Sunday, April 14, 2024

Audiobook review: The Lesser Dead by Christopher Buehlman


 

The Lesser Dead by Christopher Buehlman

9 hours Audible Audio

First published October, 2014

 Every year when Judge Marc Rothenberg and I podcast for our favorite reads of the year this is one of the experiences I was sold on. Marc said to listen to the audiobook and I have to say his recommendation was on the money. I am sure this is a fine book to read but the audiobook available on the libby app as an audiobook (I am sure audible too) is a great time. Christopher Buehlman is not an author I knew before but he is certainly on my radar now.

Buehlman reads the novel and after just a few minutes I saw why. He knows the voice of his character who does the narration, but he also does wonderful voices and performances of all the characters, giving the whole novel a bit of extra storyteller vibe. It feels like you are sitting with Joey being told a story. 


The secret is, vampires are real and I am one.
The secret is, I’m stealing from you what is most truly yours and I’m not sorry—"


That conversational narrative is how the story is told. Joey’s saga as a vampire started in the Great Depression but it comes to a head in a very specific time.

“New York City in 1978 is a dirty, dangerous place to live. And die. Joey Peacock knows this as well as anybody—he has spent the last forty years as an adolescent vampire, perfecting the routine he now enjoys: womanizing in punk clubs and discotheques, feeding by night, and sleeping by day with others of his kind in the macabre labyrinth under the city’s sidewalks.

The subways are his playground and his highway, shuttling him throughout Manhattan to bleed the unsuspecting in the Sheep Meadow of Central Park or in the backseats of Checker cabs, or even those in their own apartments who are too hypnotized by sitcoms to notice him opening their windows. It’s almost too easy.”


The Lesser Dead is a character-driven piece of vampire fiction that is less scary as it constantly unsettling. I enjoyed the character work. Each minute of the audiobook has moments of deep character details. It keeps the story flowing and interesting.

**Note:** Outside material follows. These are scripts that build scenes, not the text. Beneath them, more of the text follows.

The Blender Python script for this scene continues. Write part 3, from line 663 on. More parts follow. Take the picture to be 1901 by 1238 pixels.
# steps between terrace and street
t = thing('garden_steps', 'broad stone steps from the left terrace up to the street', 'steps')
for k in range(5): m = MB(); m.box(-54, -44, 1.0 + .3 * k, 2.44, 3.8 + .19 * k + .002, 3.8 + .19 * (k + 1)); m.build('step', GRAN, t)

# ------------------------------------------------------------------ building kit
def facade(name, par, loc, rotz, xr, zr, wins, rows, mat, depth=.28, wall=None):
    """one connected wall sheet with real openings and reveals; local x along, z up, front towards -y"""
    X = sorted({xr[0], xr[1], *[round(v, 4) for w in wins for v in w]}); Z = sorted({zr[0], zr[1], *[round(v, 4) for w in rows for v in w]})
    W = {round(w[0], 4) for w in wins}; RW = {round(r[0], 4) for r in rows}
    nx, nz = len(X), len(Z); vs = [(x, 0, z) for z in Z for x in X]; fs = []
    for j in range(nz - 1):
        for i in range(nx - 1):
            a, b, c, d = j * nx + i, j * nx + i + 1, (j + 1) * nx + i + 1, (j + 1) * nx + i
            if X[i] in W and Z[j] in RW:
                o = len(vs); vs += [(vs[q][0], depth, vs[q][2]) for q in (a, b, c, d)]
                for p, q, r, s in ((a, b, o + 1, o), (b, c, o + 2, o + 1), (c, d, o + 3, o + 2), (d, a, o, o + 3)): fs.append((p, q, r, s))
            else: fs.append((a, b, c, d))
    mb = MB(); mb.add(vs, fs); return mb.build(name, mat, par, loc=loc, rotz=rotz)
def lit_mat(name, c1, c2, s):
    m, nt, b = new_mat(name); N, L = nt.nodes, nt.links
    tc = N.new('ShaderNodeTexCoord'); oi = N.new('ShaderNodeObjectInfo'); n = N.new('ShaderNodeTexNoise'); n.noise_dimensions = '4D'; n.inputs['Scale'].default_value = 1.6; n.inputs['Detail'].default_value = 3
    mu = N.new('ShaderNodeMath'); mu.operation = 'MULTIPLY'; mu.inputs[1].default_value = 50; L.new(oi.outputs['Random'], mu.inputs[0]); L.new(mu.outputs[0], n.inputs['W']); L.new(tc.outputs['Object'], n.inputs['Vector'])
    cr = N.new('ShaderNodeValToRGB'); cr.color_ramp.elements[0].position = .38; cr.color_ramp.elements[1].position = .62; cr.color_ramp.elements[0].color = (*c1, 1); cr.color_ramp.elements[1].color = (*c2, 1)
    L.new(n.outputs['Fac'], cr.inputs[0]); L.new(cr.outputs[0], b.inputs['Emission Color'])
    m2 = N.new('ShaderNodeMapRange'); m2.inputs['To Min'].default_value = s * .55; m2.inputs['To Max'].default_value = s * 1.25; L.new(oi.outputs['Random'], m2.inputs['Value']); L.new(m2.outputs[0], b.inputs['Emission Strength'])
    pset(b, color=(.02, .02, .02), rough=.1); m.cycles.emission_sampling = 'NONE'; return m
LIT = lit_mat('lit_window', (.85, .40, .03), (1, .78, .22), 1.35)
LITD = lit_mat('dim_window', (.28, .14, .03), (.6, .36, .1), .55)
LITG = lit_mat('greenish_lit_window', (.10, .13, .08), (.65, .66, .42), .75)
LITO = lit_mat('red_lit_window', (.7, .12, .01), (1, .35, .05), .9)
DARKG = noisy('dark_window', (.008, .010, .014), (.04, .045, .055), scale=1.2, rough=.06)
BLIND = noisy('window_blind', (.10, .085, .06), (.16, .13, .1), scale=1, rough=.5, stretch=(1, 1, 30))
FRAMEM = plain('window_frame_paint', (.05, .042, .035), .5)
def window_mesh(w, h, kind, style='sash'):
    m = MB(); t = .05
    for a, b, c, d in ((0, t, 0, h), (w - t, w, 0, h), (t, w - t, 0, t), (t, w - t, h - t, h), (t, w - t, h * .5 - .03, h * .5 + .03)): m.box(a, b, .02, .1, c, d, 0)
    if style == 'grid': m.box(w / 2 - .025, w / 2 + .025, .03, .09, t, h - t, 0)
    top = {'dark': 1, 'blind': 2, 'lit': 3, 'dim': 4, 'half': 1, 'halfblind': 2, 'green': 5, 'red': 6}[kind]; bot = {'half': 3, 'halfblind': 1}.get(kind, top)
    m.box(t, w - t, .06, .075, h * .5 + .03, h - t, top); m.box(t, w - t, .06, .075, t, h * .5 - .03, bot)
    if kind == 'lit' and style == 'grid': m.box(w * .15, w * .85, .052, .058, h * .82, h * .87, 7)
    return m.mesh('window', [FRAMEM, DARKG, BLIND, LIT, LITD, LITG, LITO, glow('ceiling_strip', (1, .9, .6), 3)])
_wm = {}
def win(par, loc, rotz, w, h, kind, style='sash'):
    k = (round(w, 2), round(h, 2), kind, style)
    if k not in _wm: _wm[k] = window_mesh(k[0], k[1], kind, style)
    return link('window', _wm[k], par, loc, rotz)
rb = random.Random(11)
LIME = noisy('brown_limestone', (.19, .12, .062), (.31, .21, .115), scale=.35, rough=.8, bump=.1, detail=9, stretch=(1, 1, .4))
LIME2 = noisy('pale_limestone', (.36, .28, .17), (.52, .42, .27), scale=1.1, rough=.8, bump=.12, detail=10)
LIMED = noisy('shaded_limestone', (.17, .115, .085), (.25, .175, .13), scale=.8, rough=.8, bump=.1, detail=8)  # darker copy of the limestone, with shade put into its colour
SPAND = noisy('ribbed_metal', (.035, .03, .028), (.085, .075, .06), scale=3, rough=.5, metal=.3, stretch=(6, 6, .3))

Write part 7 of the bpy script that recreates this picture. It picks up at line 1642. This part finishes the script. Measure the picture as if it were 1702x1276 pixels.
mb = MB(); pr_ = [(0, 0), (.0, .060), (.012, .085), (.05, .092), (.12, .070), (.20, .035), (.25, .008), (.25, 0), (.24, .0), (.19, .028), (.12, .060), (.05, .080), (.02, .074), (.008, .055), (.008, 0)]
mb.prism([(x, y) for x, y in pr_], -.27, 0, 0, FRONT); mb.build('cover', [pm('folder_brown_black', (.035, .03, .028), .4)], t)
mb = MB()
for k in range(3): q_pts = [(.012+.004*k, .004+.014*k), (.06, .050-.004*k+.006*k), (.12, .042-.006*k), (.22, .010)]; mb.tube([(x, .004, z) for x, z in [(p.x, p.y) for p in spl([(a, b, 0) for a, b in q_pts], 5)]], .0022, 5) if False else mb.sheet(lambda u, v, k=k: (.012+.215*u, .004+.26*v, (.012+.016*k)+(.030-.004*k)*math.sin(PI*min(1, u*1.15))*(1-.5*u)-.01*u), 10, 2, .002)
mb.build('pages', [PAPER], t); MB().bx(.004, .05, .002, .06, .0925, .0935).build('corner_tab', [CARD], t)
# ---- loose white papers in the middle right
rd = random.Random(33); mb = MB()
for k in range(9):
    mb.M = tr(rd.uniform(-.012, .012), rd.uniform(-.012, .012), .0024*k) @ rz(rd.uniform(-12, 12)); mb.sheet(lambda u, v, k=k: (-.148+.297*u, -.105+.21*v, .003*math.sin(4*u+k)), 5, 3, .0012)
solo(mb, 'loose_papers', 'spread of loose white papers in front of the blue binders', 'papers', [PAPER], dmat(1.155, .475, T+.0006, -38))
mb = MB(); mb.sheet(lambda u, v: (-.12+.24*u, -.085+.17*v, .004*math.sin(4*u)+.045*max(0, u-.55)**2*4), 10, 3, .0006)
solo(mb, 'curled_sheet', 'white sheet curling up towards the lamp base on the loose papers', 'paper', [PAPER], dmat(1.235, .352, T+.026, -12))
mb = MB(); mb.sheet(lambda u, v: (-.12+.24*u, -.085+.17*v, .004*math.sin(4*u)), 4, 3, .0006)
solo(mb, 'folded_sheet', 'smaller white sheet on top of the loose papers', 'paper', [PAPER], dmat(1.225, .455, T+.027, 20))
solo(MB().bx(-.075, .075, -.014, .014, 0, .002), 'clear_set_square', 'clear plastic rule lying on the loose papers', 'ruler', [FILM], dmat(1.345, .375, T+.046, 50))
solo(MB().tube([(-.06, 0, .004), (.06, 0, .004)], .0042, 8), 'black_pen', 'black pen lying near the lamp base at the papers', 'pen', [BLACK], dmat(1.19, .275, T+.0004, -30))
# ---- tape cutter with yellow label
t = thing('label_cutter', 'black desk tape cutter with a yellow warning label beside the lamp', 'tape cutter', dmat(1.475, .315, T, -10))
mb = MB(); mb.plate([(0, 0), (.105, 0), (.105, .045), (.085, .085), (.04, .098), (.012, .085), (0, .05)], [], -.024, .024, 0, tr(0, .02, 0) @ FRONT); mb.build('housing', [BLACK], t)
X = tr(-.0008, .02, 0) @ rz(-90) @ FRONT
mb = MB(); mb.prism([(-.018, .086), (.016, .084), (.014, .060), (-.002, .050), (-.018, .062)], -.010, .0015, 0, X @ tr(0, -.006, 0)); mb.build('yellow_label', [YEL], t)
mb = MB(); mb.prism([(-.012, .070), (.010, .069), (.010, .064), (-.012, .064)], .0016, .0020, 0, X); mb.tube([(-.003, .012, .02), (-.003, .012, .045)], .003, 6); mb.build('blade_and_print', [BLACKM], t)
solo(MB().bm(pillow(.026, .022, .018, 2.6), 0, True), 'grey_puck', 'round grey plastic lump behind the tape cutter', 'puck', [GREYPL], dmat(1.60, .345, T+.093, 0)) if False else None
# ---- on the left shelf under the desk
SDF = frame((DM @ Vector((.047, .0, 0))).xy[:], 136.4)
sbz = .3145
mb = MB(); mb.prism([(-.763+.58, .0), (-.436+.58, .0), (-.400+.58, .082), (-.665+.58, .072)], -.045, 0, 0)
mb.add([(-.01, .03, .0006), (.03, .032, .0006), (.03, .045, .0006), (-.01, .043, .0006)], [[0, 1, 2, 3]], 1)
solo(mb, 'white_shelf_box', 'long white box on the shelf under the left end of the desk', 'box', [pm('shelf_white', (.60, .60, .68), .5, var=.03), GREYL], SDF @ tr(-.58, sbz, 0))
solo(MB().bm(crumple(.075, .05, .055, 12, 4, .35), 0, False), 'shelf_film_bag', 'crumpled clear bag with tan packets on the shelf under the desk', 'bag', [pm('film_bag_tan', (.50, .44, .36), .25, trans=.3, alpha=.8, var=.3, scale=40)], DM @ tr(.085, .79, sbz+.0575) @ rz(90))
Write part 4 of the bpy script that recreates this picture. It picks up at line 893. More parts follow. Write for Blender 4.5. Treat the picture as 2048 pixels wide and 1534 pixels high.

The events and the plot are almost secondary to the exploration of Joey and the various vampires.

“If you’re looking for a story about nice people doing nice things, this isn’t for you. You will be burdened with an unreliable narrator who will disappoint and repel you at every turn.
Still with me?
Too bad for you.
I can’t wait to break your heart.”


Sure the life they have built in the tunnels and the mechanics of how vampire life works in this novel are interesting. The way Joey got on the bad side of the Irish vampire who turned him was probably the most interesting element for me.

Also, most importantly the book is funny. I laughed a lot.

“You see why I’m such a good vampire? We’re all lying, devious bastards, not like werewolves, if there are werewolves, whose MO is, “Hi, I’m a werewolf, surprise! And fuck you!” No, we lurk. We’re lurkers.”
 
There might be better examples but the book is laced with funny observations that reminded me of the Stephen Graham Jones werewolf novel Mongrels. The Lesser Dead is a good novel but a great audiobook if that distinct makes sense then you will understand what I am trying to tell you.